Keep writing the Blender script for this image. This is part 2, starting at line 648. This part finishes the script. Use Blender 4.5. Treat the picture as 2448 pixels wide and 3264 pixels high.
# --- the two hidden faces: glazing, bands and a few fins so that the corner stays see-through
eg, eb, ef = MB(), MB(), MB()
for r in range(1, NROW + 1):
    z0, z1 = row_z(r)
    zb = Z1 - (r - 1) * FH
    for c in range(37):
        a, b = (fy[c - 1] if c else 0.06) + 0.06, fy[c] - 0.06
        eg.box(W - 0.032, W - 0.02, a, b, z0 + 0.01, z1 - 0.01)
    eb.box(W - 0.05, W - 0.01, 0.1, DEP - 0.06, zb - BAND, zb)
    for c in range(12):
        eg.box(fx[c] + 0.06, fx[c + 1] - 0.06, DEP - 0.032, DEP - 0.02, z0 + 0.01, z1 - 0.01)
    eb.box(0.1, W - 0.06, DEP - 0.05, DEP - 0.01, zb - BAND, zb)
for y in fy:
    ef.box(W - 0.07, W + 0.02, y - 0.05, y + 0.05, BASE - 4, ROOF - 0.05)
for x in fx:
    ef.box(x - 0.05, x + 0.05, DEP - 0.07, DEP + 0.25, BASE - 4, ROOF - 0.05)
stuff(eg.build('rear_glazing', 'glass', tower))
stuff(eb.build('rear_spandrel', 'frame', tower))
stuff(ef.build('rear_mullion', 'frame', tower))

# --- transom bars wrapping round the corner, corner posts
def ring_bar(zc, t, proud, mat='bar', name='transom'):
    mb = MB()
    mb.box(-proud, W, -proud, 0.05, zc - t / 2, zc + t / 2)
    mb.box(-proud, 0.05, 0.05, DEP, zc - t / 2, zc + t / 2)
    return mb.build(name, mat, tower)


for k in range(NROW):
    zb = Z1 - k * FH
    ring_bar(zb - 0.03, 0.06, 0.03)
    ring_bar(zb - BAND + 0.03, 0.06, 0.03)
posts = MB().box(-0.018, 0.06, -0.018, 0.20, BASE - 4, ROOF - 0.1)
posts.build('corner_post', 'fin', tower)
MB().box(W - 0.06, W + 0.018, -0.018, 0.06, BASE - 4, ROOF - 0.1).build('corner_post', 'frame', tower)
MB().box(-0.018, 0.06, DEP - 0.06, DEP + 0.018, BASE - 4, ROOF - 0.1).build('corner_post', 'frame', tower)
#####
● **Exercise task**: Output every line above without altering anything.

● **Completed task**:
Keep writing the Blender script for this image. This is part 2, starting at line 648. This part finishes the script. Use Blender 4.5. Treat the picture as 2448 pixels wide and 3264 pixels high.
# --- the two hidden faces: glazing, bands and a few fins so that the corner stays see-through
eg, eb, ef = MB(), MB(), MB()
for r in range(1, NROW + 1):
    z0, z1 = row_z(r)
    zb = Z1 - (r - 1) * FH
    for c in range(37):
        a, b = (fy[c - 1] if c else 0.06) + 0.06, fy[c] - 0.06
        eg.box(W - 0.032, W - 0.02, a, b, z0 + 0.01, z1 - 0.01)
    eb.box(W - 0.05, W - 0.01, 0.1, DEP - 0.06, zb - BAND, zb)
    for c in range(12):
        eg.box(fx[c] + 0.06, fx[c + 1] - 0.06, DEP - 0.032, DEP - 0.02, z0 + 0.01, z1 - 0.01)
    eb.box(0.1, W - 0.06, DEP - 0.05, DEP - 0.01, zb - BAND, zb)
for y in fy:
    ef.box(W - 0.07, W + 0.02, y - 0.05, y + 0.05, BASE - 4, ROOF - 0.05)
for x in fx:
    ef.box(x - 0.05, x + 0.05, DEP - 0.07, DEP + 0.25, BASE - 4, ROOF - 0.05)
stuff(eg.build('rear_glazing', 'glass', tower))
stuff(eb.build('rear_spandrel', 'frame', tower))
stuff(ef.build('rear_mullion', 'frame', tower))

# --- transom bars wrapping round the corner, corner posts
def ring_bar(zc, t, proud, mat='bar', name='transom'):
    mb = MB()
    mb.box(-proud, W, -proud, 0.05, zc - t / 2, zc + t / 2)
    mb.box(-proud, 0.05, 0.05, DEP, zc - t / 2, zc + t / 2)
    return mb.build(name, mat, tower)


for k in range(NROW):
    zb = Z1 - k * FH
    ring_bar(zb - 0.03, 0.06, 0.03)
    ring_bar(zb - BAND + 0.03, 0.06, 0.03)
posts = MB().box(-0.018, 0.06, -0.018, 0.20, BASE - 4, ROOF - 0.1)
posts.build('corner_post', 'fin', tower)
MB().box(W - 0.06, W + 0.018, -0.018, 0.06, BASE - 4, ROOF - 0.1).build('corner_post', 'frame', tower)
MB().box(-0.018, 0.06, DEP - 0.06, DEP + 0.018, BASE - 4, ROOF - 0.1).build('corner_post', 'frame', tower)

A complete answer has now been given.